El evangelio es de san mateo (Mt 13,
1-9). En la lectura que vamos
haciendo de san Mateo, empezamos hoy el capítulo 13, en el que Jesús habla en
parábolas. En el leccionario este capítulo está repartido en tres domingos.
Hoy comenzamos con la parábola
del sembrador. Es como la parábola-modelo. En las parábolas hay una gran dosis
de realismo de lo que es la vida humana. Y, a este realismo que Jesús recoge,
se aporta una gran dosis de esperanza, y esta es la gran noticia, es el
"Evangelio". Vienen a decir, estas parábolas, que en la realidad
concreta que vivimos -que puede tener diversas caras y aspectos, configurada
por personas diferentes con actitudes a veces contrapuestas- Dios va actuando.

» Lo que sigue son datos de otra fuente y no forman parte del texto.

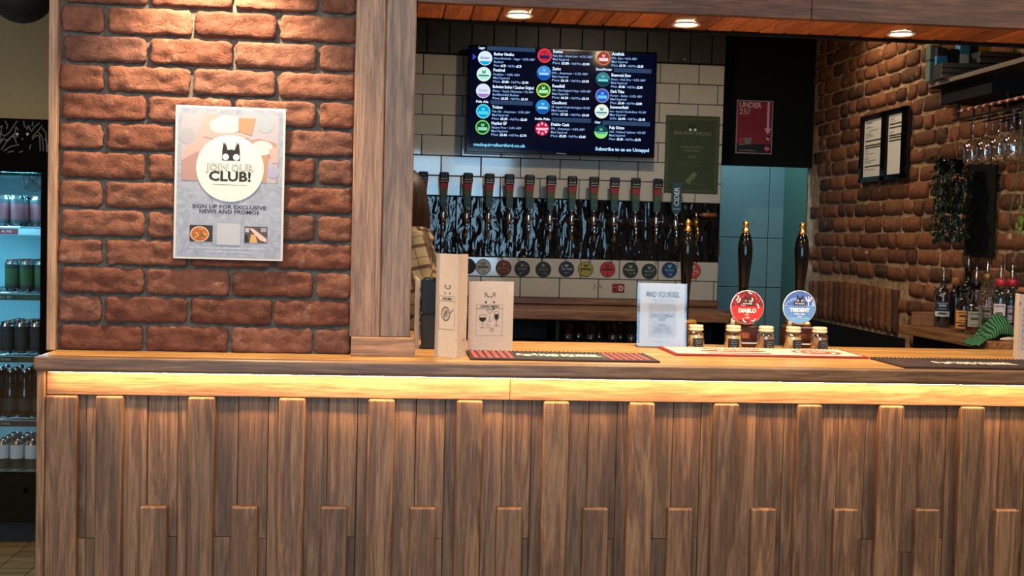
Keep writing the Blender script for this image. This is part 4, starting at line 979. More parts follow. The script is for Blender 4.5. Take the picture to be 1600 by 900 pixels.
# ---- jars
def make_jar():
    j = empty('spice_jar', (0, 0, 0), 'x', 'jar', 'sample jars behind the cream bar mat')
    MB().lathe([(0, 0), (.0255, 0), (.028, .003), (.028, .044), (.026, .050), (.021, .054), (.0205, .058), (.0185, .058), (.019, .053), (.0245, .047), (.0255, .043), (.0255, .004), (0, .003)], 24).build('glass_body', M['glass'], j)
    MB().lathe([(0, .0035), (.0250, .0045), (.0250, .036), (.022, .041), (.012, .043), (0, .042)], 20).build('contents', FILL, j)
    MB().lathe([(0, .0585), (.0235, .0585), (.025, .061), (.0235, .064), (.021, .0655), (.0235, .068), (.0235, .073), (.021, .0755), (0, .076)], 24).build('lid', LID, j)
    mb = MB(); n = 9; R_ = .0285
    for k in range(n-1):
        a, b_ = (-PI/2+(k/(n-1)-.5)*1.35), (-PI/2+((k+1)/(n-1)-.5)*1.35)
        mb.poly([(R_*math.cos(x), R_*math.sin(x), z) for x, z in ((a, .006), (b_, .006), (b_, .034), (a, .034))])
    jl = mb.build('label', BK, j)
    S = Print((0, -.0290, 0), (1, 0, 0), (0, 0, 1), .0001); chalk = ink((186, 184, 180)); R = random.Random(2)
    for k in range(3): S.path([(-.010+i*.0028, .026-k*.007+R.uniform(-.0016, .0016)) for i in range(8)], .0007, chalk, 0)
    S.build('chalk_writing', jl); return j
FILL = noisy('jar_grain', (196, 160, 96), (226, 200, 140), 120, .8, .4)
FILL2 = noisy('jar_malt', (120, 70, 40), (176, 120, 72), 140, .8, .4)
LID = flat('pale_jar_lid', (222, 204, 160), .35)
jp = make_jar()
for i, (px, lb) in enumerate(((1088, 'beside the acrylic card sign'), (1147, 'in front of the DIABLO pump'), (1198, 'between the two pump clips'), (1241, 'in front of the TRIDENT pump'), (1282, 'at the right end'))):
    j = jp if i == 0 else copy_tree(jp); p = at(px, 546, .552); sc = 1.0; j.location = (p.x, .568 if i in (0, ) else .5525-.012*0, CT); j.location.y = .5355+.0295; j.rotation_euler.z = (.1, -.2, .15, .3, .2)[i]
    if i in (1, 3):
        j.location.y = .5655
    j['label'] = 'small glass sample jar with pale lid and black label, '+lb
    if i in (2, 4):
        for c_ in j.children:
            if c_.name.startswith('contents'): c_.data = c_.data.copy(); c_.data.materials[0] = FILL2

# ================================================================== right-hand wall, counter and shelf
# ---- framed notices on the old bricks
fx = XR-.012
fr = empty('notice_frame', (fx, 2.4, 1.93), 'black double frame holding two white price sheets on the old brick wall', 'frame')
fy0, fy1, fz0, fz1 = 2.128, 2.678, 1.762, 2.096
MB().box((fx-.012, fy0, fz0), (fx-.004, fy1, fz1), .002).build('backing_board', M['black'], fr)
for a, b in (((fy0, fz0), (fy1, fz0+.022)), ((fy0, fz1-.022), (fy1, fz1)), ((fy0, fz0), (fy0+.050, fz1)), ((fy1-.03, fz0), (fy1, fz1)), ((2.352, fz0), (2.412, fz1))):
    MB().box((fx-.024, a[0], a[1]), (fx-.011, b[0], b[1]), .002).build('frame_bar', M['blackgloss'], fr)
for k, (a, b) in enumerate(((2.640, 2.416), (2.346, 2.183))):
    MB().box((fx-.0135, b, fz0+.026), (fx-.0122, a, fz1-.026)).build('paper_sheet', M['paper'], fr)
    S = Print((fx-.0136, a, fz0+.026), (0, -1, 0), (0, 0, 1)); w, h = a-b, fz1-fz0-.052; R = random.Random(k+3)
    for v in ((.62, .54, .50, .17) if k == 0 else (.83, .77, .64, .60, .55)): S.rect(w*.08, h*v, w*.95, h*v+.007, ink((40, 40, 40)), 0)
    if k == 0:
        S.text('OPENING PRICES', w*.08, h*.93, .010, BK, 0, w*.35, 'L'); S.text('measures 25ml, 125ml, 175ml', w*.5, h*.80, .008, BK, 0, w*.5, 'C')
        for v in (.88, .86, .76, .73, .70, .46, .43, .40, .34, .31, .28, .25, .12): S.rect(w*.08, h*v, w*(.2+.5*R.random()), h*v+.003, M['greyink'], 0)
    else:
        for v in (.93, .91, .88, .71, .69): S.rect(w*.1, h*v, w*(.3+.5*R.random()), h*v+.003, M['greyink'], 0)
    S.build('print', fr)

# ---- side counter with spirit bottles
RZ = 1.127
sc = empty('side_counter', (2.2, 1.1, 0), 'worn wooden side counter along the old brick wall', 'counter')
boxo('top_board', (2.03, .725, RZ-.034), (2.185, 1.465, RZ), M['counterold'] if 'counterold' in M else M.setdefault('counterold', wood('side_counter_wood', (96, 62, 34), (136, 94, 56), (164, 120, 78), 1, .4, .1)), sc, .004, 2)
boxo('top_board', (2.1855, .725, RZ-.034), (2.328, 1.465, RZ), M['counterold'], sc, .004, 2)
boxo('cabinet', (2.08, .725, 0), (2.325, 1.44, RZ-.036), M['blackmatte'], sc)
p0, p1 = at(1428, 503, 1.43), at(1462, 482, 1.43)
cb = empty('cardboard_block', ((p0.x+p1.x)/2, 1.43, RZ), 'small plain brown box at the far end of the side counter', 'box')
boxo('carton', (p0.x, 1.39, RZ+.0005), (p1.x, 1.455, RZ+.052), noisy('brown_card', (120, 76, 44), (150, 98, 60), 60, .8, .1), cb, .002); boxo('lid_flap', (p0.x-.001, 1.389, RZ+.052), (p1.x+.001, 1.456, RZ+.055), ink((140, 92, 56)), cb)

def bottle(px, X, top, body_top, r, glassm, label, cap=None, spout=False, lab=None, lab2=None, liquid=None, neck=.013, shoulder=.05, ball=False):
    "px column, X distance from the axis, heights above the counter"
    Y = atx(px, 500, X).y; e = empty('spirit_bottle', (X, Y, RZ), label, 'bottle', 'spirit bottles on the side counter'); c = (X, Y, RZ)
    bt = body_top; prof = [(0, 0), (r*.95, 0), (r, .006), (r, bt)]
    if ball: prof = [(0, 0), (r*.95, 0), (r, .006), (r, bt*.7), (r*1.0, bt*.85), (r*.93, bt), (r*.7, bt+.018)]
    for k in range(1, 5):
        t = k/4; prof.append((r+(neck-r)*(1-math.cos(t*PI/2))*1.0 if not ball else max(neck, r*.7*(1-t)), bt+shoulder*math.sin(t*PI/2)))
    prof += [(neck, top-.012), (neck*1.15, top-.011), (neck*1.15, top), (0, top)]
    MB().lathe(prof, 20, c).build('glass_body', glassm, e)
    if liquid: MB().lathe([(0, .004), (r*.92, .006), (r*.92, bt*liquid[1]), (0, bt*liquid[1])], 16, c).build('spirit', liquid[0], e)
    for L_, nm in ((lab, 'label'), (lab2, 'lower_label')):
        if not L_: continue
        col, z0, z1, half = L_; mb = MB(); n = 8; a_c = math.atan2(EYE.y-Y, EYE.x-X)
        for k in range(n):
            a, b = a_c+(k/n-.5)*2*half, a_c+((k+1)/n-.5)*2*half
            mb.poly([(X+(r+.0006)*math.cos(x), Y+(r+.0006)*math.sin(x), RZ+z) for x, z in ((a, z0), (b, z0), (b, z1), (a, z1))])
        o = mb.build(nm, ink(col), e)
        U = Vector((-math.sin(a_c), math.cos(a_c), 0)); S = Print(Vector((X, Y, RZ))+Vector((math.cos(a_c), math.sin(a_c), 0))*(r+.001), U, (0, 0, 1), .0003); w = r*math.sin(min(half, 1.0))*.8; dk = ink(tuple(int(k*.35) for k in col) if sum(col) > 240 else (150, 150, 160))
        zc = (z0+z1)/2
        S.rect(-w, z1-.010, w, z1-.007, dk, 0); S.rect(-w*.7, zc-.002, w*.7, zc+.006, dk, 0); S.rect(-w*.8, z0+.007, w*.8, z0+.009, dk, 0); S.build('label_print', o)
    if cap: MB().lathe([(0, top+.001), (cap[1], top+.001), (cap[1], top+cap[2]), (cap[1]*.9, top+cap[2]+.002), (0, top+cap[2]+.002)], 16, c).build('cap', cap[0], e)
    if spout:
        z = top+(cap[2] if cap else 0); MB().tube([(X, Y, RZ+z), (X, Y, RZ+z+.02), (X+.001, Y+.002, RZ+z+.035), (X+.004, Y+.006, RZ+z+.062)], [.008, .005, .0035, .003], 8).build('pourer', M['chrome'], e)
gclr = glass('bottle_clear', (.80, .84, .84), .9, .03, .05); gdark = flat('bottle_dark', (16, 14, 14), .08); gblue = glass('bottle_blue', (.25, .42, .55), .9, .03, .06); ggreen = glass('bottle_green', (.22, .36, .30), .9, .03, .06)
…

En definitiva, que el Reino va creciendo, a pesar de algunas cosillas y a
través de otras. Siempre porque Dios empuja, hace avanzar. Enlazando con el
domingo pasado: los pequeños y los humildes acogen la Palabra; en cambio los
sabios y entendidos no. Porque el hecho es que la Palabra ha aparecido entre la
humanidad, y no queda estéril: da fruto de un modo u otro, y quizá en el lugar
más inesperado.
Es conveniente situar lo que
los textos de este capítulo 13, significan en la vida de Jesús. Se trata de un
conjunto de parábolas que hablan del crecimiento y del futuro del Reino que
Jesús anuncia, y que tienen un común denominador: el Reino avanza, el Reino es
profundamente valioso, el futuro es del Reino. Y eso, en cada parábola,
contrastado con las diversas actitudes de los hombres, o con los obstáculos que
impiden este avance. Y es que de hecho, estas parábolas del Reino fueron dichas
para paliar el posible desánimo de los discípulos al ver que el anuncio inicial
de Jesús "el Reino de los Cielos está cerca", no era tan evidente ni
claro como ellos imaginaban y deseaban.
En cuatro escenas sucesivas,
colocadas entre una descripción de la siembra (v. 3) y una descripción de la
recolección (v. 8), la parábola propiamente dicha se interesa, sobre todo, por
la suerte reservada a la semilla en los cuatro terrenos diferentes. Las escenas
están dispuestas de manera progresiva y optimista, para desembocar en la visión
de la fructificación extraordinaria de la semilla.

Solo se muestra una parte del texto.